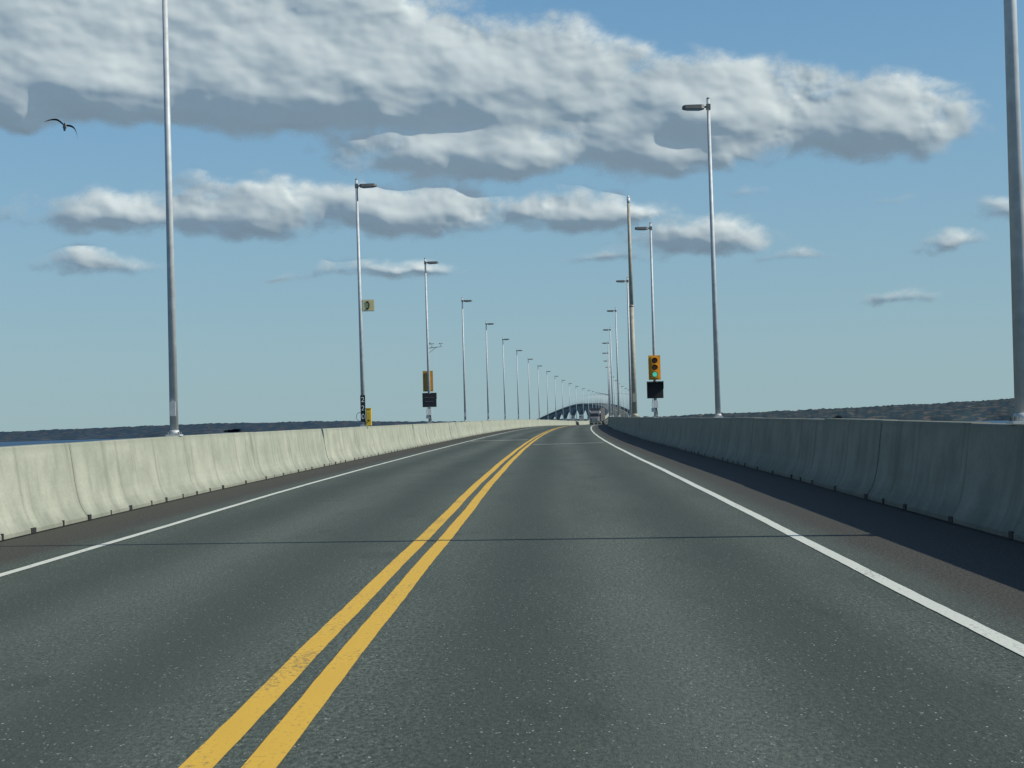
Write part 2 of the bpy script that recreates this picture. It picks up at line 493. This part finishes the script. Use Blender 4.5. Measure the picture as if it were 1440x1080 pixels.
for k in range(3):
    a = R(120*k+20); c = Vector((.70+.09*math.cos(a), .09*math.sin(a), 4.38))
    mb.cyl((.70, 0, 4.38), c, .006, .006, 5, 0); mb.cyl(c-Vector((0, 0, .02)), c+Vector((0, 0, .03)), .035, .02, 8, 0)
child('arm', mb.mesh('arm', [M_LUM]), r3)

# ------------------------------------------------------------ emergency phone post
rp = root('emergency_phone_sign', lampL[2])
mb = MB()
mb.box((.29, -.03, 4.45), (.46, .02, .44), 0); mb.box((.29, -.043, 4.45), (.41, .006, .39), 1)
mb.box((.05, 0, 4.58), (.12, .04, .03), 2); mb.box((.05, 0, 4.32), (.12, .04, .03), 2)
pts = []
for k in range(9):
    a = R(-58+116*k/8); pts.append((.235+.085*math.cos(a), -.052, 4.45+.135*math.sin(a)))
mb.tube(pts, .022, 8, 3)
mb.box((.255, -.052, 4.575), (.085, .02, .05), 3); mb.box((.255, -.052, 4.325), (.085, .02, .05), 3)
child('sign_face', mb.mesh('sign_face', [M_WH, M_CREAM, M_GALV, M_DARK]), rp)
rc = root('emergency_phone_box', lampL[2])
mb = MB()
mb.box((.20, -.02, .34), (.19, .2, .62), 0); mb.box((.20, -.125, .40), (.14, .012, .3), 0); mb.box((.20, -.02, .66), (.21, .23, .03), 0)
mb.box((.20, -.135, .2), (.06, .01, .05), 1)
ring = [(-.14+.12*math.cos(R(30*k)), -.03, .36+.16*math.sin(R(30*k))) for k in range(13)]
mb.tube(ring, .012, 6, 2)
child('call_box', mb.mesh('call_box', [simple_mat('phone_yellow', (.62, .42, .03), .5), M_DARK, M_GALV]), rc, .006)
rn = root('distance_marker_sign', lampL[2])
mb = MB(); mb.box((.0, -.10, .66), (.18, .012, .98), 0); mb.box((0, -.088, .3), (.04, .03, .04), 1); mb.box((0, -.088, 1.0), (.04, .03, .04), 1)
child('plate', mb.mesh('plate', [M_DARK, M_GALV]), rn)
for i, ch in enumerate('220'):
    cu = bpy.data.curves.new('digit', 'FONT'); cu.body = ch; cu.size = .27; cu.align_x = 'CENTER'; cu.align_y = 'CENTER'; cu.extrude = .002
    cu.materials.append(M_WH)
    t = bpy.data.objects.new('digit_%d' % (i+1), cu); link(t); t.parent = rn
    t.rotation_euler = (R(90), 0, 0); t.location = (0, -.110, .98-.31*i)

# ------------------------------------------------------------ semi truck (oncoming)
def semi_truck(Y, lat):
    rt = bpy.data.objects.new('semi_truck', None); link(rt)
    rt.location = P(Y, lat, .004); rt.rotation_euler = (0, 0, -head(Y+8)-R(2.5))
    mc = simple_mat('truck_paint', (.13, .135, .14), .35, 0, .06); mg = simple_mat('truck_glass', (.02, .025, .03), .1)
    mch = simple_mat('chrome', (.30, .30, .30), .3, .7); mtr = simple_mat('trailer_panel', (.10, .097, .097), .6, 0, .08)
    mb = MB()
    def ring(y, w, z0, z1, t=1.0): return [(-w, y, z0), (w, y, z0), (w*t, y, z1), (-w*t, y, z1)]
    mb.loft([ring(0, .85, .75, 1.55), ring(.25, 1.0, .65, 1.75), ring(1.5, 1.08, .65, 1.95), ring(1.7, 1.15, .65, 2.0)], 0, False)
    mb.loft([ring(1.7, 1.18, .65, 2.0), ring(2.25, 1.18, .65, 2.9, .92), ring(2.9, 1.2, .65, 3.2, .93), ring(3.3, 1.22, .65, 3.4, .9), ring(5.2, 1.22, .65, 3.5, .9)], 0, False)
    child('cab', mb.mesh('cab', [mc]), rt, .05)
    mb = MB()
    mb.box((0, -.02, 1.2), (1.15, .06, .85), 0)
    mb.box((0, -.12, .55), (2.3, .22, .34), 0)
    for sx in (-1, 1):
        mb.box((sx*.92, .12, 1.12), (.26, .12, .2), 1)
        mb.cyl((sx*1.27, 3.2, .8), (sx*1.27, 3.2, 3.9), .075, .075, 10, 0)
        mb.box((sx*1.42, 1.85, 2.2), (.14, .08, .5), 2)
        mb.box((sx*1.0, .65, .85), (.42, 1.2, .12), 3)
    child('grille_and_trim', mb.mesh('trim', [mch, M_WH, M_DARK, mc]), rt)
    mb = MB(); mb.box((0, 1.93, 2.45), (2.0, .05, .80), 0, Matrix.Rotation(R(-31), 3, 'X'))
    for sx in (-1, 1): mb.box((sx*1.16, 2.75, 2.3), (.08, .8, .6), 0)
    child('windows', mb.mesh('windows', [mg]), rt)
    mb = MB(); mb.box((0, 12.3, 2.60), (2.6, 13.2, 3.1), 0)
    for k in range(13):
        for sx in (-1, 1): mb.box((sx*1.31, 6.2+k*1.02, 2.60), (.03, .06, 3.0), 0)
    mb.box((0, 11, .95), (.9, 14, .2), 1); mb.box((0, 5.65, 2.0), (1.6, .1, 1.2), 1)
    child('trailer', mb.mesh('trailer', [mtr, M_DARK]), rt, .03)
    mb = MB()
    for yy, dual in ((.95, 0), (4.3, 1), (5.6, 1), (16.2, 1), (17.5, 1)):
        for sx in (-1, 1):
            w = .5 if dual else .28
            mb.cyl((sx*1.22, yy, .5), (sx*(1.22-w), yy, .5), .5, .5, 20, 0); mb.cyl((sx*1.225, yy, .5), (sx*1.20, yy, .5), .28, .28, 14, 1)
    child('wheels', mb.mesh('wheels', [M_RUB, mch]), rt)
semi_truck(425, -.6)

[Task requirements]
From the first line above through the line containing "child('arm', mb.mesh('arm', [M_LUM]), r3)", copy everything exactly, without the pictures.

[Output for this exercise]
Write part 2 of the bpy script that recreates this picture. It picks up at line 493. This part finishes the script. Use Blender 4.5. Measure the picture as if it were 1440x1080 pixels.
for k in range(3):
    a = R(120*k+20); c = Vector((.70+.09*math.cos(a), .09*math.sin(a), 4.38))
    mb.cyl((.70, 0, 4.38), c, .006, .006, 5, 0); mb.cyl(c-Vector((0, 0, .02)), c+Vector((0, 0, .03)), .035, .02, 8, 0)
child('arm', mb.mesh('arm', [M_LUM]), r3)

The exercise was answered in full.